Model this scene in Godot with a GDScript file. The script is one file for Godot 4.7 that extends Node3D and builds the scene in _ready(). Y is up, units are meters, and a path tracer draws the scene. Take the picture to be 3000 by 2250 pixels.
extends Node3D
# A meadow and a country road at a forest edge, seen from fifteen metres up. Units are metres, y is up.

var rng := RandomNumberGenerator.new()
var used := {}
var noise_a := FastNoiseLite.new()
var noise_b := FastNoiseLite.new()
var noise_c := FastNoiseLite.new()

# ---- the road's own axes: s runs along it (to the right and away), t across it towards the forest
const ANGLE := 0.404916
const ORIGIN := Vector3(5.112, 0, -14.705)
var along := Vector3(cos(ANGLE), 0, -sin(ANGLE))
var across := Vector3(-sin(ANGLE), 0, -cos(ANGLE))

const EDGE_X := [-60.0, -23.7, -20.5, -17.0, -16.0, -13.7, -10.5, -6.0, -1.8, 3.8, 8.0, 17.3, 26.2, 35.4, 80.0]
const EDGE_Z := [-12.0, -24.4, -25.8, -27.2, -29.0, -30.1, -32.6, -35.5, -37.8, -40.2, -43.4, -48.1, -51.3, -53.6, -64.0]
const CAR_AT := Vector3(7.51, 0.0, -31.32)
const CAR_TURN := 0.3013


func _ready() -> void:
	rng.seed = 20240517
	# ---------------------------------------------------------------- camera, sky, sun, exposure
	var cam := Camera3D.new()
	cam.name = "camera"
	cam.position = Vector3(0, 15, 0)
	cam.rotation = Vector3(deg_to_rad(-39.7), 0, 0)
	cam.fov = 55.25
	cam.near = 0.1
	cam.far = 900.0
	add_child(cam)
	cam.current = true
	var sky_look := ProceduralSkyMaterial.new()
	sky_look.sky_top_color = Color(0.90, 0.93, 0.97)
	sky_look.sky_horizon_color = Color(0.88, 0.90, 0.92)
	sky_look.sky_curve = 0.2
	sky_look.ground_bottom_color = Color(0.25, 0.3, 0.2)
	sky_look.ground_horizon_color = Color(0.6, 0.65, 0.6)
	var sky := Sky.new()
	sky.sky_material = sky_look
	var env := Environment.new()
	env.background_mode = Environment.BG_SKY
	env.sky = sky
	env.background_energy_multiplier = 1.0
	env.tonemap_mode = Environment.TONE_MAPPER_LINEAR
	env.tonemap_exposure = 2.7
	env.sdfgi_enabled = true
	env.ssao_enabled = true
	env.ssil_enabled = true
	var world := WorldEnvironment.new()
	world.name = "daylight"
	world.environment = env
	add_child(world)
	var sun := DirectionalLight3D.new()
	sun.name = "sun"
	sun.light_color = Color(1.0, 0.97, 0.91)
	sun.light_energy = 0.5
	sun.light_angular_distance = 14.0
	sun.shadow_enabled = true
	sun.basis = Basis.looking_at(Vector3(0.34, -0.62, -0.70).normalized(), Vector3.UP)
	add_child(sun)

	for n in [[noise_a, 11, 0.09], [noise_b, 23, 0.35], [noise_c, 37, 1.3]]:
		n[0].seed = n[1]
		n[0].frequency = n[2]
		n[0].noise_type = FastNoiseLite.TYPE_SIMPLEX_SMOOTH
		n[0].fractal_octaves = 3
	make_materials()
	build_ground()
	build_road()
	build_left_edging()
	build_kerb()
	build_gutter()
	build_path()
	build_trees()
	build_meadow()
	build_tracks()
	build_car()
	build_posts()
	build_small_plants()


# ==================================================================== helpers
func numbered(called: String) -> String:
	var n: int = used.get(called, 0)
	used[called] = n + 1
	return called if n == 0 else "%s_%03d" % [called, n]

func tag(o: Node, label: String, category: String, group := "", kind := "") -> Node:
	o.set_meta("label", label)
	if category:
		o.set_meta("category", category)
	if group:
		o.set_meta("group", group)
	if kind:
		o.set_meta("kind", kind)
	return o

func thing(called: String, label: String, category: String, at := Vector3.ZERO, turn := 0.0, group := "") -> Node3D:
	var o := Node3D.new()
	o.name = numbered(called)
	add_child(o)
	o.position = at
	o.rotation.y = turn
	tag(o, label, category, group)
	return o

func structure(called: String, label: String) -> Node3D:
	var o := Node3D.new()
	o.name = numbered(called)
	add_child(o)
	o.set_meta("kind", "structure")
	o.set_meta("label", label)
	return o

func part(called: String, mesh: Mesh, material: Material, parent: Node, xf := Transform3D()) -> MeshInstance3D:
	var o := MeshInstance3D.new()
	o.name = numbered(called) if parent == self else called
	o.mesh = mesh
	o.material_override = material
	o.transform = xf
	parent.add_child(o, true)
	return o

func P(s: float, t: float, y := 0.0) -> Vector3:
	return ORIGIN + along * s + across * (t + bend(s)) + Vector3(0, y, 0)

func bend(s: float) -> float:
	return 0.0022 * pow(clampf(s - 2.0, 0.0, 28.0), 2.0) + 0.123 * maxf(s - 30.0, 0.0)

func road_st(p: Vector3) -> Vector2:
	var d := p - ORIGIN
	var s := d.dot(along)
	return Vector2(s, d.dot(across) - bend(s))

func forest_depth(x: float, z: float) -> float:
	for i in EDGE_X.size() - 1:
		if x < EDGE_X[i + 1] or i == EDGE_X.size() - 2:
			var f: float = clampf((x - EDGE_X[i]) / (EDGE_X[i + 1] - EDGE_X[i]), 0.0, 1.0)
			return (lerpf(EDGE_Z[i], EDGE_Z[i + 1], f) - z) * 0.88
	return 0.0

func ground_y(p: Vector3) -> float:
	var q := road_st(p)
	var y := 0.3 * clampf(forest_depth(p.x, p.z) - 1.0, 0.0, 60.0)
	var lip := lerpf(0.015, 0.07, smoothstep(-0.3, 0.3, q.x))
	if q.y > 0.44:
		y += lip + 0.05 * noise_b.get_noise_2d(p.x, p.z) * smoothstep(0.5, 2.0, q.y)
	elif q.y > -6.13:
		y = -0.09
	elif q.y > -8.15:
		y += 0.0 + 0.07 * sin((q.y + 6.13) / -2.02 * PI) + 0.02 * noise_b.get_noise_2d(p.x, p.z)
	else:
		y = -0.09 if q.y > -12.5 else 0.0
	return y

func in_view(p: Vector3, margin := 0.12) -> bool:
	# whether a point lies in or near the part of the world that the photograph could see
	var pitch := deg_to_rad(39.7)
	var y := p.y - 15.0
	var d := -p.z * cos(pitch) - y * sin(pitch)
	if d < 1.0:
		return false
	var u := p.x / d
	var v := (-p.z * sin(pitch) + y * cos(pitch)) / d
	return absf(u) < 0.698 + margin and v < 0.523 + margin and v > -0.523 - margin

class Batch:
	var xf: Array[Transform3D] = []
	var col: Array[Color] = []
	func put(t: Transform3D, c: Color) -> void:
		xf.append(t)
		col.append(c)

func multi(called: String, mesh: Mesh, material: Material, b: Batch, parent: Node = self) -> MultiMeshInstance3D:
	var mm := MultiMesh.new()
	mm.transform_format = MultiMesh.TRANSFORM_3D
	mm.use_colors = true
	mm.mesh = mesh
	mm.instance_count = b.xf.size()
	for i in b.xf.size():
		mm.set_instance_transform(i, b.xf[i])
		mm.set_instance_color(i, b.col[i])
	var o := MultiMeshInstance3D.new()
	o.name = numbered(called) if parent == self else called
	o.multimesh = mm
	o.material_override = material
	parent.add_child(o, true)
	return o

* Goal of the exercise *
Type the whole listing again, unaltered.

* Task output *
Model this scene in Godot with a GDScript file. The script is one file for Godot 4.7 that extends Node3D and builds the scene in _ready(). Y is up, units are meters, and a path tracer draws the scene. Take the picture to be 3000 by 2250 pixels.
extends Node3D
# A meadow and a country road at a forest edge, seen from fifteen metres up. Units are metres, y is up.

var rng := RandomNumberGenerator.new()
var used := {}
var noise_a := FastNoiseLite.new()
var noise_b := FastNoiseLite.new()
var noise_c := FastNoiseLite.new()

# ---- the road's own axes: s runs along it (to the right and away), t across it towards the forest
const ANGLE := 0.404916
const ORIGIN := Vector3(5.112, 0, -14.705)
var along := Vector3(cos(ANGLE), 0, -sin(ANGLE))
var across := Vector3(-sin(ANGLE), 0, -cos(ANGLE))

const EDGE_X := [-60.0, -23.7, -20.5, -17.0, -16.0, -13.7, -10.5, -6.0, -1.8, 3.8, 8.0, 17.3, 26.2, 35.4, 80.0]
const EDGE_Z := [-12.0, -24.4, -25.8, -27.2, -29.0, -30.1, -32.6, -35.5, -37.8, -40.2, -43.4, -48.1, -51.3, -53.6, -64.0]
const CAR_AT := Vector3(7.51, 0.0, -31.32)
const CAR_TURN := 0.3013


func _ready() -> void:
	rng.seed = 20240517
	# ---------------------------------------------------------------- camera, sky, sun, exposure
	var cam := Camera3D.new()
	cam.name = "camera"
	cam.position = Vector3(0, 15, 0)
	cam.rotation = Vector3(deg_to_rad(-39.7), 0, 0)
	cam.fov = 55.25
	cam.near = 0.1
	cam.far = 900.0
	add_child(cam)
	cam.current = true
	var sky_look := ProceduralSkyMaterial.new()
	sky_look.sky_top_color = Color(0.90, 0.93, 0.97)
	sky_look.sky_horizon_color = Color(0.88, 0.90, 0.92)
	sky_look.sky_curve = 0.2
	sky_look.ground_bottom_color = Color(0.25, 0.3, 0.2)
	sky_look.ground_horizon_color = Color(0.6, 0.65, 0.6)
	var sky := Sky.new()
	sky.sky_material = sky_look
	var env := Environment.new()
	env.background_mode = Environment.BG_SKY
	env.sky = sky
	env.background_energy_multiplier = 1.0
	env.tonemap_mode = Environment.TONE_MAPPER_LINEAR
	env.tonemap_exposure = 2.7
	env.sdfgi_enabled = true
	env.ssao_enabled = true
	env.ssil_enabled = true
	var world := WorldEnvironment.new()
	world.name = "daylight"
	world.environment = env
	add_child(world)
	var sun := DirectionalLight3D.new()
	sun.name = "sun"
	sun.light_color = Color(1.0, 0.97, 0.91)
	sun.light_energy = 0.5
	sun.light_angular_distance = 14.0
	sun.shadow_enabled = true
	sun.basis = Basis.looking_at(Vector3(0.34, -0.62, -0.70).normalized(), Vector3.UP)
	add_child(sun)

	for n in [[noise_a, 11, 0.09], [noise_b, 23, 0.35], [noise_c, 37, 1.3]]:
		n[0].seed = n[1]
		n[0].frequency = n[2]
		n[0].noise_type = FastNoiseLite.TYPE_SIMPLEX_SMOOTH
		n[0].fractal_octaves = 3
	make_materials()
	build_ground()
	build_road()
	build_left_edging()
	build_kerb()
	build_gutter()
	build_path()
	build_trees()
	build_meadow()
	build_tracks()
	build_car()
	build_posts()
	build_small_plants()


# ==================================================================== helpers
func numbered(called: String) -> String:
	var n: int = used.get(called, 0)
	used[called] = n + 1
	return called if n == 0 else "%s_%03d" % [called, n]

func tag(o: Node, label: String, category: String, group := "", kind := "") -> Node:
	o.set_meta("label", label)
	if category:
		o.set_meta("category", category)
	if group:
		o.set_meta("group", group)
	if kind:
		o.set_meta("kind", kind)
	return o

func thing(called: String, label: String, category: String, at := Vector3.ZERO, turn := 0.0, group := "") -> Node3D:
	var o := Node3D.new()
	o.name = numbered(called)
	add_child(o)
	o.position = at
	o.rotation.y = turn
	tag(o, label, category, group)
	return o

func structure(called: String, label: String) -> Node3D:
	var o := Node3D.new()
	o.name = numbered(called)
	add_child(o)
	o.set_meta("kind", "structure")
	o.set_meta("label", label)
	return o

func part(called: String, mesh: Mesh, material: Material, parent: Node, xf := Transform3D()) -> MeshInstance3D:
	var o := MeshInstance3D.new()
	o.name = numbered(called) if parent == self else called
	o.mesh = mesh
	o.material_override = material
	o.transform = xf
	parent.add_child(o, true)
	return o

func P(s: float, t: float, y := 0.0) -> Vector3:
	return ORIGIN + along * s + across * (t + bend(s)) + Vector3(0, y, 0)

func bend(s: float) -> float:
	return 0.0022 * pow(clampf(s - 2.0, 0.0, 28.0), 2.0) + 0.123 * maxf(s - 30.0, 0.0)

func road_st(p: Vector3) -> Vector2:
	var d := p - ORIGIN
	var s := d.dot(along)
	return Vector2(s, d.dot(across) - bend(s))

func forest_depth(x: float, z: float) -> float:
	for i in EDGE_X.size() - 1:
		if x < EDGE_X[i + 1] or i == EDGE_X.size() - 2:
			var f: float = clampf((x - EDGE_X[i]) / (EDGE_X[i + 1] - EDGE_X[i]), 0.0, 1.0)
			return (lerpf(EDGE_Z[i], EDGE_Z[i + 1], f) - z) * 0.88
	return 0.0

func ground_y(p: Vector3) -> float:
	var q := road_st(p)
	var y := 0.3 * clampf(forest_depth(p.x, p.z) - 1.0, 0.0, 60.0)
	var lip := lerpf(0.015, 0.07, smoothstep(-0.3, 0.3, q.x))
	if q.y > 0.44:
		y += lip + 0.05 * noise_b.get_noise_2d(p.x, p.z) * smoothstep(0.5, 2.0, q.y)
	elif q.y > -6.13:
		y = -0.09
	elif q.y > -8.15:
		y += 0.0 + 0.07 * sin((q.y + 6.13) / -2.02 * PI) + 0.02 * noise_b.get_noise_2d(p.x, p.z)
	else:
		y = -0.09 if q.y > -12.5 else 0.0
	return y

func in_view(p: Vector3, margin := 0.12) -> bool:
	# whether a point lies in or near the part of the world that the photograph could see
	var pitch := deg_to_rad(39.7)
	var y := p.y - 15.0
	var d := -p.z * cos(pitch) - y * sin(pitch)
	if d < 1.0:
		return false
	var u := p.x / d
	var v := (-p.z * sin(pitch) + y * cos(pitch)) / d
	return absf(u) < 0.698 + margin and v < 0.523 + margin and v > -0.523 - margin

class Batch:
	var xf: Array[Transform3D] = []
	var col: Array[Color] = []
	func put(t: Transform3D, c: Color) -> void:
		xf.append(t)
		col.append(c)

func multi(called: String, mesh: Mesh, material: Material, b: Batch, parent: Node = self) -> MultiMeshInstance3D:
	var mm := MultiMesh.new()
	mm.transform_format = MultiMesh.TRANSFORM_3D
	mm.use_colors = true
	mm.mesh = mesh
	mm.instance_count = b.xf.size()
	for i in b.xf.size():
		mm.set_instance_transform(i, b.xf[i])
		mm.set_instance_color(i, b.col[i])
	var o := MultiMeshInstance3D.new()
	o.name = numbered(called) if parent == self else called
	o.multimesh = mm
	o.material_override = material
	parent.add_child(o, true)
	return o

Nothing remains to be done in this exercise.